Segundo o analista Tzu-Yun Su, o desembolso militar previsto pela China para 2023 é 11 vezes maior que o de Taiwan, o que pressiona as finanças do território. "Mas, uma vez que a China tem cinco zonas de combate, os recursos de defesa serão mais esparsos", aponta.

O analista também exorta Taiwan a adotar completamente o que chamou de "equipamento militar assimétrico", uma tática que autoridades americanas também pediram ao governo em Taipei. "Se Taiwan priorizar investimentos em mísseis anti-embarcações e sistemas de defesa aérea, terá grande chance de neutralizar a vantagem numérica da China com suas munições e soldados", destaca.

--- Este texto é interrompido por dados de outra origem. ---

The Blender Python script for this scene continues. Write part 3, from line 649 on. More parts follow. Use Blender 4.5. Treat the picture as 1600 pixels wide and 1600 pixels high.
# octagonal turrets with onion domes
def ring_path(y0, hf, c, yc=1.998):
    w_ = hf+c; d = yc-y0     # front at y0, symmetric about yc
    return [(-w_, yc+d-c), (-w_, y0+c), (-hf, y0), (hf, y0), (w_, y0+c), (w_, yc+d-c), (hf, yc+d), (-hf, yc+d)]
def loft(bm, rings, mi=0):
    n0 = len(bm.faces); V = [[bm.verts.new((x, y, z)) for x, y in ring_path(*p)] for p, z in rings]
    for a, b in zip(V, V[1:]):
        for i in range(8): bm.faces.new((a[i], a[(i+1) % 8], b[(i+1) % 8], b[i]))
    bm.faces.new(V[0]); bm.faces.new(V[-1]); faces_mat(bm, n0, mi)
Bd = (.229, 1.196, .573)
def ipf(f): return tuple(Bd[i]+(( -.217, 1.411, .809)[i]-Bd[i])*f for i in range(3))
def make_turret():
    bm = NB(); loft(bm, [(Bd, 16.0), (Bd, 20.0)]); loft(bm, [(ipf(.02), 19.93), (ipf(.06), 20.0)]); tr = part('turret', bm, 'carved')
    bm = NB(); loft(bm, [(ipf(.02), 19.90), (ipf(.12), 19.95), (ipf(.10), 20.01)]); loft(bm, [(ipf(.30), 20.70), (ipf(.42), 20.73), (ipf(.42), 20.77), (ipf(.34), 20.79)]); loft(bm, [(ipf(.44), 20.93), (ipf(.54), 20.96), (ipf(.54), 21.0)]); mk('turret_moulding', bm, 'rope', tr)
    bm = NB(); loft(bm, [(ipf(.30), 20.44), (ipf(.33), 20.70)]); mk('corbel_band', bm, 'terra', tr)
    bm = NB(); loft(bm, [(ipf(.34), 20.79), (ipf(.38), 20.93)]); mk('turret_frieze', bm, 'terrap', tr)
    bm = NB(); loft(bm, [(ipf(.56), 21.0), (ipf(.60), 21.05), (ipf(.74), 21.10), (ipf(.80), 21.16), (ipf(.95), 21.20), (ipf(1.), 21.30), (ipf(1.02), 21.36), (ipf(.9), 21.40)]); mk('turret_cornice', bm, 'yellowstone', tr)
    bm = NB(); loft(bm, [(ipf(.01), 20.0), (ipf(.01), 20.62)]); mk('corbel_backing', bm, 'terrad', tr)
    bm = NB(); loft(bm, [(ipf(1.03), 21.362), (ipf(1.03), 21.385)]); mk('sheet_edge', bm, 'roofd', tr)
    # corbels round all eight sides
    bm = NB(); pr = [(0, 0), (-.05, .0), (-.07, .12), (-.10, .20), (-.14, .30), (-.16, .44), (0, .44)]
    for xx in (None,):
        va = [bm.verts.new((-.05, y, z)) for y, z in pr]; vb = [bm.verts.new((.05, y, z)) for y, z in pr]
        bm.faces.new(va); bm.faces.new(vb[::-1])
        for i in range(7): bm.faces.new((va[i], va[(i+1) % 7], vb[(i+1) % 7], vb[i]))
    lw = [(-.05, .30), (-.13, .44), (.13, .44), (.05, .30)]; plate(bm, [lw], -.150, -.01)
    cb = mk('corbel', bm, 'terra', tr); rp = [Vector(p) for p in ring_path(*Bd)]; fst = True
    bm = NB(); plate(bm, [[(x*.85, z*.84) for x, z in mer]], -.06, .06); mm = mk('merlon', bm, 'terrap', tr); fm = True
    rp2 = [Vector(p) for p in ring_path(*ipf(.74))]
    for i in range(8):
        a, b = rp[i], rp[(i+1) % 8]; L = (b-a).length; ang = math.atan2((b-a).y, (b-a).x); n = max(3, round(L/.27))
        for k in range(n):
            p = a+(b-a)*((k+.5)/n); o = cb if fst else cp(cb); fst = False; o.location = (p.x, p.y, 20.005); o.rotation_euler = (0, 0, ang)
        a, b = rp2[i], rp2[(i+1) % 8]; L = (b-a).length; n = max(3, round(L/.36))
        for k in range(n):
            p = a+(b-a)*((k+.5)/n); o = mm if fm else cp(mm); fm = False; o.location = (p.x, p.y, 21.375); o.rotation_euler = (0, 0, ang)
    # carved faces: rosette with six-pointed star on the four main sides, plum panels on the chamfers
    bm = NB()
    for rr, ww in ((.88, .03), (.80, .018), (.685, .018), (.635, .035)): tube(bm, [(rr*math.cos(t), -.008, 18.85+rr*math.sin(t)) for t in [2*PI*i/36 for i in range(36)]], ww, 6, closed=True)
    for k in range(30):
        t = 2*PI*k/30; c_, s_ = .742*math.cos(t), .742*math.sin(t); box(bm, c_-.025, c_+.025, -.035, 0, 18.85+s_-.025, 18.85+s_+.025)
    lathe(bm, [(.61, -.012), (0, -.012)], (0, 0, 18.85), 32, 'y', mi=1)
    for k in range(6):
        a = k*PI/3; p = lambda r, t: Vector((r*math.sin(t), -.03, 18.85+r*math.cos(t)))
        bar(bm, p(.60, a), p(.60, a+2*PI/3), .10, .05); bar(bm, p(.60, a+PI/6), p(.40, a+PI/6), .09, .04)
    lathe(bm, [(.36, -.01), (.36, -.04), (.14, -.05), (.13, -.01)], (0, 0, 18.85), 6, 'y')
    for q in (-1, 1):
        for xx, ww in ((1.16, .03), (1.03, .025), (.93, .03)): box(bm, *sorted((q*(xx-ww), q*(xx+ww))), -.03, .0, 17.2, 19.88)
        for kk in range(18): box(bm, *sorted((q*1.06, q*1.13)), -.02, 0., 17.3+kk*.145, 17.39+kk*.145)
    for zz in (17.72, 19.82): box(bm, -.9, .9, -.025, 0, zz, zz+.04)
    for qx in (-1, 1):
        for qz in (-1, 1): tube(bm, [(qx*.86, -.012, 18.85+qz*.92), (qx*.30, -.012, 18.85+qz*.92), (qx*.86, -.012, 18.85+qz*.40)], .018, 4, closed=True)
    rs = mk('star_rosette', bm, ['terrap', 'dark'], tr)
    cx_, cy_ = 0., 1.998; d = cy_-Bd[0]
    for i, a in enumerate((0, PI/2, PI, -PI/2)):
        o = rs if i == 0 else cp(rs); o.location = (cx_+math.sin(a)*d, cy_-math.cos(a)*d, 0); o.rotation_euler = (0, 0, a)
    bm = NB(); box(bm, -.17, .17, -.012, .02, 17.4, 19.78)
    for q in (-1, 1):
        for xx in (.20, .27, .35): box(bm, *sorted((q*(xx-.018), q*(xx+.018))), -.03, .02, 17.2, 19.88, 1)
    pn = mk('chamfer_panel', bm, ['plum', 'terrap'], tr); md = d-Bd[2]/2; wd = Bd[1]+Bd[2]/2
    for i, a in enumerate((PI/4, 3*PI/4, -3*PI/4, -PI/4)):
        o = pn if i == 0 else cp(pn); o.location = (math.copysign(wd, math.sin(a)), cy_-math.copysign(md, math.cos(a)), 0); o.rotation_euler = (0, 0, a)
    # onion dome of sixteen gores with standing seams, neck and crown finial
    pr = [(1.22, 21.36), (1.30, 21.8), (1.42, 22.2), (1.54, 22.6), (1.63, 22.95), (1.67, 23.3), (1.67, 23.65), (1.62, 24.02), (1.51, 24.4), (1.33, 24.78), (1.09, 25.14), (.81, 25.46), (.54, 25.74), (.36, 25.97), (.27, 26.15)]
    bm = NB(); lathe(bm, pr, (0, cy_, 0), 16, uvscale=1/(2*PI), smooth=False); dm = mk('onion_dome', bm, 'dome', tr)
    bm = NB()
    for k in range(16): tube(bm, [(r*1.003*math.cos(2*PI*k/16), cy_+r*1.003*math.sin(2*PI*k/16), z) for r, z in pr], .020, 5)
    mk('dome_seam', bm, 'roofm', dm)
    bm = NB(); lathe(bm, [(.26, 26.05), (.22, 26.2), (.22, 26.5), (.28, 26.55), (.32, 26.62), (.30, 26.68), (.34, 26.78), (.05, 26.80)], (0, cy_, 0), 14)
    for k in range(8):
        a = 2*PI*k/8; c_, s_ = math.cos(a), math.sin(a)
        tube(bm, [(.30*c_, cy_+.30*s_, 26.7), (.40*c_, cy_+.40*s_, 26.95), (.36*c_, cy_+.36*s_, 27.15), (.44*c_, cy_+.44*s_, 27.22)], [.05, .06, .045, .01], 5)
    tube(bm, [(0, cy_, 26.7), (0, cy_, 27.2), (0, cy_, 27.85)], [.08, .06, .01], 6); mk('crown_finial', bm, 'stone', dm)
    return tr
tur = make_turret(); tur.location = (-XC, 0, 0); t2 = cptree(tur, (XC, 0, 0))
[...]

Fortalecendo alianças com a segurança dos EUA

As tensões entre a China e as Filipinas também vêm aumentando nos últimos meses. As Filipinas registraram dezenas de denúncias contra as atividades chinesas no Mar do Sul da China, incluindo a acusação de que uma embarcação chinesa usou um "laser de nível militar" contra um barco de patrulha filipino nas águas disputadas.

Enquanto a China reclama a soberania quase integral do Mar do Sul da China, as Filipinas, o Vietnã, a Malásia e Brunei possuem reivindicações que se sobrepõem nessas águas.

O presidente das Filipinas, Ferdinand Marcos Jr., afirmou que seu país "não vai perder um centímetro" de território. Seu governo fortaleceu a aliança militar entre Manila e Washington, permitindo a tropas americanas o acesso a mais quatro bases no país e retomando patrulhas conjuntas no Mar do Sul da China.

Para Su, as preocupações compartilhadas sobre o aumento da agressividade e a presença da China podem fazer com que países na região considerem a possibilidade de criar um órgão como uma "Otan marítima", ou aliança militar regional.

"A cooperação de segurança no Indo-Pacífico se concentra nos Estados Unidos e, nos últimos meses, vimos Washington fortalecer a cooperação militar bilateral com países como o Japão, a Coreia do Sul e as Filipinas", observa. "São esforços importantes para equilibrar a dinâmica de poder na região e frear a expansão do poder marítimo da China", afirma.